Just a week earlier, the first wife lectured Mehran about how she should never think she is any closer to her father than the other children, nor that there was a special bond between them. Mehran responded by throwing another fit and yelling at her stepmother. When Azita came in, intending to plead with her husband’s first wife to stop, she instead lost her patience with Mehran, who furiously screamed back. Azita slapped her across the face to make her stop.
It was the first time she had hit her daughter.
“You must never speak to your other mother like that again!” she yelled at her daughter. Mehran went silent immediately. Azita froze as she watched the surprised look on her daughter’s face and the tears that ensued. The red marks on Mehran’s cheek faded, but she did not speak much until the next day.

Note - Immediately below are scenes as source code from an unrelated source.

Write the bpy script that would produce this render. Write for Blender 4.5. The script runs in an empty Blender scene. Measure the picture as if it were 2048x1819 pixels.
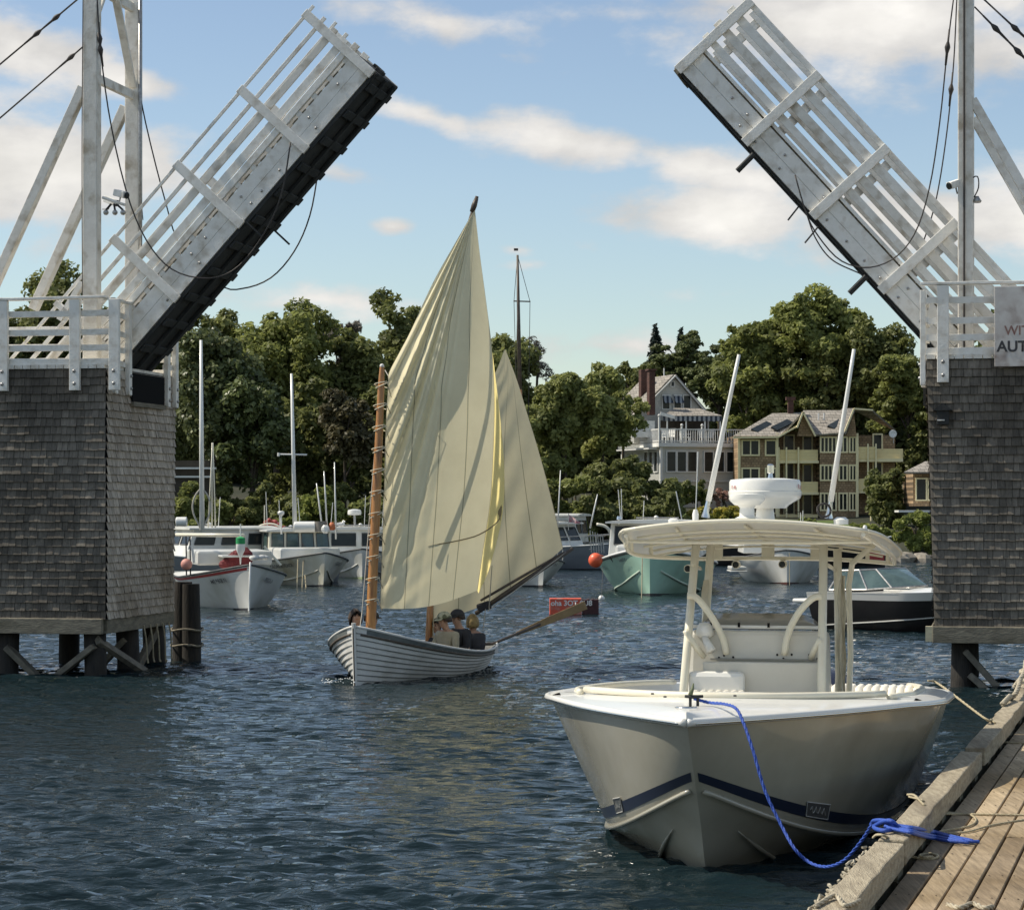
import bpy, math, random
import numpy as np
from mathutils import Vector, Matrix
random.seed(7); np.random.seed(7)
H = 3.0; F = 5000.0; CX = 1024.0; CY = 1010.0     # eye height, focal length and horizon measured in photo pixels
R = math.radians
scene = bpy.context.scene
col = scene.collection
V = Vector

def P(px, py, Y): return V(((px-CX)/F*Y, Y, H-(py-CY)/F*Y))
def PZ(px, py, z):
    Y = F*(H-z)/(py-CY); return P(px, py, Y)
def lerp(a, b, t): return a+(b-a)*t
def interp(pts, t):
    """smooth poly curve through pts, t 0..1"""
    n = len(pts)-1; x = min(max(t, 0), 1)*n; i = min(int(x), n-1); f = x-i
    p1 = V(pts[i]); p2 = V(pts[i+1]); p0 = V(pts[i-1]) if i > 0 else p1*2-p2; p3 = V(pts[i+2]) if i+2 <= n else p2*2-p1
    return 0.5*((2*p1)+(p2-p0)*f+(2*p0-5*p1+4*p2-p3)*f*f+(3*p1-p0-3*p2+p3)*f**3)
def curve(pts, n): return [interp(pts, k/(n-1)) for k in range(n)]

# ------------------------------------------------------------------ mesh builder
class MB:
    def __init__(s): s.v = []; s.f = []; s.uv = None
    def add(s, vs, fs):
        b = len(s.v); s.v += [tuple(v) for v in vs]; s.f += [tuple(b+i for i in f) for f in fs]; return s
    def poly(s, *p): return s.add(p, [tuple(range(len(p)))])
    def prism(s, pts, ext):
        n = len(pts); e = V(ext); a = [V(p) for p in pts]; b = [p+e for p in a]
        return s.add(a+b, [tuple(range(n))[::-1], tuple(range(n, 2*n))]+[(i, (i+1) % n, n+(i+1) % n, n+i) for i in range(n)])
    def box(s, c, sx, sy, sz, ax=None):
        c = V(c); X, Y, Z = ax if ax else (V((1, 0, 0)), V((0, 1, 0)), V((0, 0, 1)))
        vs = [c+X*(i*sx/2)+Y*(j*sy/2)+Z*(k*sz/2) for i in (-1, 1) for j in (-1, 1) for k in (-1, 1)]
        return s.add(vs, [(0, 1, 3, 2), (4, 6, 7, 5), (0, 4, 5, 1), (2, 3, 7, 6), (0, 2, 6, 4), (1, 5, 7, 3)])
    def beam(s, a, b, w, h, up=(0, 0, 1)):
        a = V(a); b = V(b); d = (b-a); L = d.length; d.normalize(); up = V(up)
        side = d.cross(up)
        if side.length < 1e-4: side = d.cross(V((0, 1, 0)))
        side.normalize(); u = side.cross(d)
        return s.box((a+b)/2, L, w, h, (d, side, u))
    def tube(s, pts, r, n=8, cap=True):
        pts = [V(p) for p in pts]; m = len(pts); rr = r if isinstance(r, (list, tuple)) else [r]*m
        vs = []; fs = []; prev = None
        for i, p in enumerate(pts):
            d = (pts[min(i+1, m-1)]-pts[max(i-1, 0)])
            if d.length < 1e-9: d = V((0, 0, 1))
            d.normalize()
            if prev is None:
                q = V((0, 0, 1)) if abs(d.z) < .9 else V((1, 0, 0)); a = d.cross(q).normalized()
            else:
                a = prev-d*prev.dot(d)
                a = a.normalized() if a.length > 1e-6 else d.orthogonal().normalized()
            prev = a; b = d.cross(a)
            vs += [p+(a*math.cos(2*math.pi*k/n)+b*math.sin(2*math.pi*k/n))*rr[i] for k in range(n)]
        for i in range(m-1):
            for k in range(n):
                fs.append((i*n+k, i*n+(k+1) % n, (i+1)*n+(k+1) % n, (i+1)*n+k))
        if cap: fs += [tuple(range(n))[::-1], tuple((m-1)*n+k for k in range(n))]
        return s.add(vs, fs)
    def lathe(s, c, prof, n=20, ax=None):
        c = V(c); X, Y, Z = ax if ax else (V((1, 0, 0)), V((0, 1, 0)), V((0, 0, 1)))
        vs = []; fs = []; m = len(prof)
        for r, z in prof:
            for k in range(n):
                a = 2*math.pi*k/n; vs.append(c+X*(r*math.cos(a))+Y*(r*math.sin(a))+Z*z)
        for i in range(m-1):
            for k in range(n): fs.append((i*n+k, i*n+(k+1) % n, (i+1)*n+(k+1) % n, (i+1)*n+k))
        fs += [tuple(range(n))[::-1], tuple((m-1)*n+k for k in range(n))]
        return s.add(vs, fs)
    def ball(s, c, rx, ry=None, rz=None, n=12, m=8, ax=None, jit=0):
        ry = ry or rx; rz = rz or rx; c = V(c); X, Y, Z = ax if ax else (V((1, 0, 0)), V((0, 1, 0)), V((0, 0, 1)))
        vs = []; fs = []
        for i in range(m+1):
            t = math.pi*i/m
            for k in range(n):
                a = 2*math.pi*k/n; q = 1+random.uniform(-jit, jit) if 0 < i < m else 1
                vs.append(c+X*(rx*q*math.sin(t)*math.cos(a))+Y*(ry*q*math.sin(t)*math.sin(a))+Z*(rz*q*math.cos(t)))
        for i in range(m):
            for k in range(n): fs.append((i*n+k, (i+1)*n+k, (i+1)*n+(k+1) % n, i*n+(k+1) % n))
        return s.add(vs, fs)
    def grid(s, fn, nu, nv):
        vs = [fn(i/(nu-1), j/(nv-1)) for j in range(nv) for i in range(nu)]
        return s.add(vs, [(j*nu+i, j*nu+i+1, (j+1)*nu+i+1, (j+1)*nu+i) for j in range(nv-1) for i in range(nu-1)])

ORI = {}
def tag(o, label=None, cat=None, group=None, kind=None):
    if label: o['label'] = label
    if cat: o['category'] = cat
    if group: o['group'] = group
    if kind: o['kind'] = kind
    return o
def thing(name, label, cat, loc, group=None):
    o = bpy.data.objects.new(name, None); o.empty_display_size = .2; col.objects.link(o)
    o.location = loc; ORI[o.name] = V(loc)
    return tag(o, label, cat, group)
def place(o, me, parent, at=None):
    col.objects.link(o)
    if len(me.vertices):
        co = np.empty(len(me.vertices)*3, dtype=np.float32); me.vertices.foreach_get('co', co); co = co.reshape(-1, 3)
        lo = co.min(0); hi = co.max(0)
        org = V(at) if at is not None else V(((lo[0]+hi[0])/2, (lo[1]+hi[1])/2, lo[2]))
        org = V([float(np.float32(c)) for c in org])
        co = co-np.array(org, dtype=np.float32); me.vertices.foreach_set('co', co.ravel()); me.update()
    else: org = V((0, 0, 0))
    ORI[o.name] = org
    if parent: o.parent = parent; o.location = org-ORI[parent.name]
    else: o.location = org
    return o
def build(mb, name, m, parent=None, label=None, cat=None, group=None, kind=None, smooth=False, bevel=0, uvs=None, merge=False, solid=0):
    me = bpy.data.meshes.new(name); me.from_pydata(mb.v, [], mb.f)
    me.materials.append(m)
    if uvs is not None:
        ul = me.uv_layers.new(name='UVMap'); li = np.empty(len(me.loops), dtype=np.int32); me.loops.foreach_get('vertex_index', li)
        ul.data.foreach_set('uv', np.asarray(uvs, dtype=np.float32)[li].ravel())
    import bmesh
    bm = bmesh.new(); bm.from_mesh(me)
    if merge: bmesh.ops.remove_doubles(bm, verts=bm.verts, dist=merge if merge is not True else 1e-4)
    bmesh.ops.recalc_face_normals(bm, faces=bm.faces); bm.to_mesh(me); bm.free()
    if smooth:
        me.polygons.foreach_set('use_smooth', [True]*len(me.polygons))
        if smooth == 'auto':
            try: me.set_sharp_from_angle(angle=R(40))
            except Exception: pass
    o = bpy.data.objects.new(name, me); place(o, me, parent)
    if solid:
        md = o.modifiers.new('thickness', 'SOLIDIFY'); md.thickness = solid; md.offset = 0
    if bevel:
        md = o.modifiers.new('edges', 'BEVEL'); md.width = bevel; md.segments = 2; md.limit_method = 'ANGLE'; md.angle_limit = R(35)
    return tag(o, label, cat, group, kind)
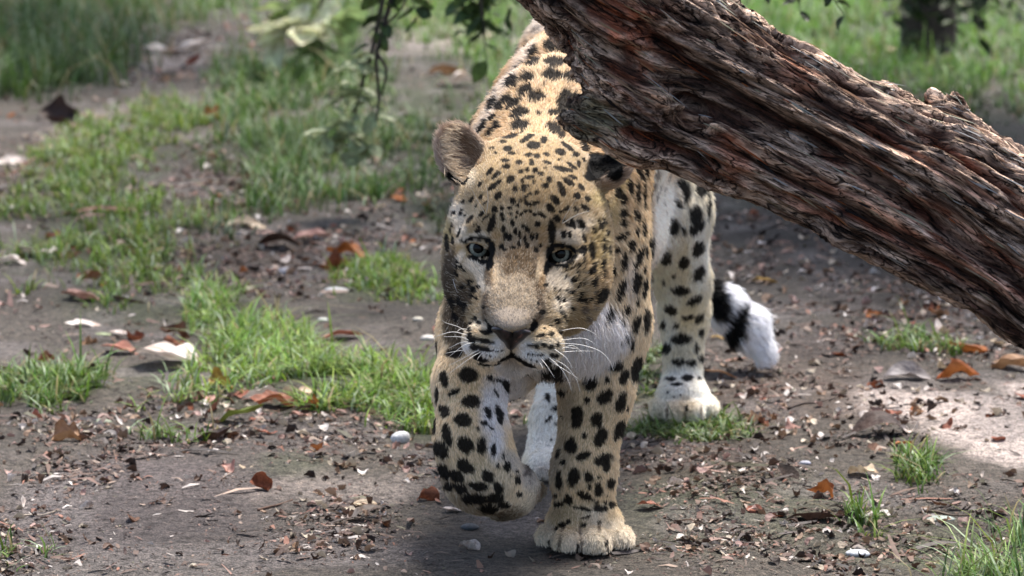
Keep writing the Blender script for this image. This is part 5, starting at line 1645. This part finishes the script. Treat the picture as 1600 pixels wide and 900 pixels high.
# ------------------------------------------------------------------ trees
def crown(parent, c, r3, n, size, tone, seed):  # crowns hang out of view, placed to shade the dark ground
    r = np.random.default_rng(seed)
    cl = r.normal(size=(46, 3)); cl = nrm(cl) * r.uniform(0.25, 1.0, (46, 1)) ** 0.6
    k = r.integers(0, 46, n)
    p = cl[k] + r.normal(0, 0.16, (n, 3))
    p = np.array(c) + p * np.array(r3)
    p[:, 2] = np.maximum(p[:, 2], 1.15 + 0.25 * r.random(n))
    y = nrm(r.normal(size=(n, 3)) + [0, 0, -0.4]); x = nrm(np.cross(y, r.normal(size=(n, 3)))); 
    s = size * r.uniform(0.6, 1.3, (n, 1))
    V = np.stack([p, p + y * s * 0.5 + x * s * 0.3, p + y * s, p + y * s * 0.5 - x * s * 0.3], 1)
    F = np.arange(n * 4).reshape(n, 4)
    t = np.array(tone)[None] * r.uniform(0.6, 1.5, (n, 1))
    mesh_from('crown', V.reshape(-1, 3), F, GREEN, parent, smooth=False, cols=np.repeat(t, 4, 0))['kind'] = 'stuff'
t1 = empty('tree', (0, 0, 0)); tag(t1, 'dark tree trunk with low leaves standing on the lawn at the top right', 'tree')
b0 = P(1450, 84, 12.0); b0[2] = 0
V, F = tube(catmull([b0 + [0, 0, -0.1], b0 + [0, 0, .35], b0 + [-.02, -.1, 1.2], b0 + [-.1, -.6, 2.2], b0 + [-.2, -1.4, 3.0]], 6), np.linspace(0.10, 0.05, 25), 12)
mesh_from('trunk', V, F, BKM, t1)
for q in range(5):
    e = b0 + np.array([pr_.uniform(-1, 1), -pr_.uniform(1, 4.2), pr_.uniform(2.2, 3.2)])
    V, F = tube(catmull([b0 + [-.02, -.1, 1.2 + .2 * q], (b0 + e) / 2 + [0, 0, .9], e], 6), np.linspace(0.04, 0.012, 13), 8)
    mesh_from('limb', V, F, BKM, t1)
crown(t1, b0 + np.array([0.15, -3.1, 2.4]), (1.15, 2.1, 0.8), 12000, 0.10, (0.045, 0.08, 0.022), 5)
for (a, b, nn_) in (((1445, -60), (1395, 30), 10), ((1455, -50), (1500, 30), 9), ((1480, -60), (1560, 20), 10), ((1540, -60), (1600, 30), 10), ((1440, -40), (1440, 50), 7), ((1500, -40), (1530, 60), 8), ((1470, -50), (1490, 70), 7), ((1430, -50), (1415, 60), 8)):
    sprig(t1, [P(*a, 11.6), P((a[0] + b[0]) / 2, (a[1] + b[1]) / 2 - 14, 11.6), P(*b, 11.5)], nn_, 0.075, (0.035, 0.06, 0.018), 0.004)
t2 = empty('tree'); tag(t2, 'unseen tree added to shade the tall grass at the upper left, its trunk beyond the bank', 'tree')
b1 = np.array([-3.4, 12.5, 0.0])
V, F = tube(catmull([b1 + [0, 0, -0.1], b1 + [.1, 0, 1.0], b1 + [1.0, .2, 2.6]], 6), np.linspace(0.14, 0.07, 13), 12)
mesh_from('trunk', V, F, BKM, t2)
crown(t2, b1 + np.array([1.95, 0.5, 2.7]), (1.2, 1.9, 0.8), 8000, 0.11, (0.045, 0.08, 0.022), 6)  # unseen tree, crown placed so its shadow darkens the tall grass
t3 = empty('bush_tree'); tag(t3, 'leafy small tree whose low twigs hang into the top middle of the view', 'tree')
b3 = np.array([-1.9, 9.4, 0.0])
V, F = tube(catmull([b3 + [0, 0, -0.1], b3 + [.2, -.3, .9], b3 + [1.0, -1.2, 1.55], b3 + [1.75, -2.0, 1.42], b3 + [2.0, -2.6, 1.36]], 6), np.linspace(0.07, 0.012, 25), 10)
mesh_from('trunk', V, F, BKM, t3)
crown(t3, b3 + np.array([1.75, -1.2, 1.9]), (0.75, 1.7, 0.45), 1700, 0.07, (0.04, 0.075, 0.02), 8)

Azita pleaded with her husband’s first wife to recognize that the bacha posh arrangement is to their joint advantage. It helps control the pressure to bring another child into the family. Or a third wife. But that argument gains no traction with the first wife, who has firmly argued that Mehran must look, behave, and be treated like the girl she is. Until Azita understands this, it is necessary to remind Mehran that she is indeed a girl—and an ugly one at that—if she misbehaves.
Underneath these forced but polite conversations between the two wives, they both know exactly what is at stake: If Mehran is stripped of her role as a son, it will also remove Azita’s fragile status as a somewhat more important wife. There is a traditional ranking order between multiple wives married to one husband, where the first-married holds a higher status and more clout in the family. But that is, in turn, calibrated by who produces the most sons. Mehran is all that stands between Azita as she lives now and potentially reverting to the traditionally lower status of second wife. Making an already complicated childhood even more difficult, Mehran thus holds some of the power balance between her mother and her stepmother.
The first wife has also taken to reminding her husband that his youngest daughter needs to be cultivated into decent marriage material. If nothing else, her current loud and talkative manner will grow into a problem later on. She is already hard to control. He should not let it escalate, she keeps reminding him. “She’s a girl, and you have to treat her as one.”
Azita’s husband has not taken kindly to the brewing conflict centered around his oldest wife and his youngest child, demanding of both wives that they get along and make the children behave. He has even snapped at Mehran a few times himself—something he did not use to do. It should be a happy time for all of them, he insists, now that they are all together again.
After the meal is finished at Afghan Fried Chicken, Azita pays the bill. She wants to leave in order to catch her Turkish television series: In the previous episode, a young woman was being threatened with an arranged marriage, and Azita is curious to see how the drama will evolve. She hurries her husband and the children out through a side door where the four-wheel drive is parked. They had to get a new car to fit the family of eight.
Tonight, Mehran still rides in the front seat.